Pero el hambre nos sacó de la playa y nos llevó al restaurante Natalmar, con 25 años de tradición en Patanemo. Aquí descubrí uno de mis nuevos platos favoritos: los tostones preñaos ¡LA GLORIA! estaba como embrujado con el sabor de los camarones al ajillo.

En realidad los tostones preñaos son un derivado del plato protagonista de Natalmar, que es el pargo preñao, muy famoso en esta zona. Pero yo me quedo con los tostones.

Natalio y Marisol son los creadores de este ícono de Patanemo, se sentaron con nosotros a conversar para contarnos su historia de amores y sabores. Aquí se come como los dioses, en una terraza colorida y rodeada de palmeras.

Para descansar nos fuimos a la posada San Miguel Arcangel, con instalaciones bastante nuevas y muy limpias. Nos quedamos dormidos temprano, pero despertamos cerca de la medianoche para recibir a una de nuestras amigas que no pudo llegar durante el día. En Patanemo no hay señal telefónica y no habíamos podido comunicarnos.

La mañana nos llevó de nuevo a la bahía, pero nos quedamos al lado de la cancha para desayunar empanadas con café y jugo de parchita ¿hay mejor forma de iniciar un día?

Y ahí estaba de nuevo el mar de Patanemo, jugueteando con nuestras pupilas, dejándose ver por los rincones, coqueteando, seduciendo.

Ese día decidimos caminar hacia un extremo de la bahía para llegar a la laguna La Bocaina. Tanto tiempo visitando Patanemo y este lugar siempre quedaba como una tarea pendiente. La espera valió la pena.

Encontramos silencio y mar para respirar, paisajes que nos llenaron de oxigeno.

Pero la aventura sería explorar la laguna sobre la tabla de paddle de mi  amiga de Puerto Cabello, la negrita querida.

Por ratos solo podía recordar la ensenada de Yapascua, al otro lado de la bahía, porque  se parecen mucho y de Yapascua solo tengo recuerdos felices. Y la extraño.

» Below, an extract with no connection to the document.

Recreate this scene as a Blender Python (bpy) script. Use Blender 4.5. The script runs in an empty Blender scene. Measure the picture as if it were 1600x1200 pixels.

Pero nos fuimos sobre la tabla hacia esos árboles misteriosos que parecían con ganas de hablar. Navegar era una calma total, aunque el viento se negaba a dejarnos volver a la orilla.

El paisaje estaba ahí, vigilando  y complaciendo.

Mientras nosotros seguíamos moviéndonos sobre esas aguas sigilosas que bailaban al son del viento.

Y los manglares gigantes seguían susurrando, como llamando, como invitando.

Por eso llegamos hasta ellos, para sorprendernos y dejarnos maravillar con sus formas.

Y entre esos rincones naturales brotaba la magia y el misterio. Y la felicidad también.

Detrás de esos árboles había espacio y silencio, había mucha calma para admirar.

Seguimos sobre la laguna, descubriendo ese mundo verde que nos conducía hacia la inmensidad. El sol era inclemente, pero nos quedamos el mayor tiempo posible, viendo el paisaje y sintiendo su paz.

Los manglares  de La Bocaina son pura vida, son enigmas, son arte natural.

Regresamos a la bahía para verla inmensa, agitada y llena de todos sus colores.

No había otra forma de terminar el día, frente a ese mar, con otra cervecita fría y toda la felicidad del Caribe.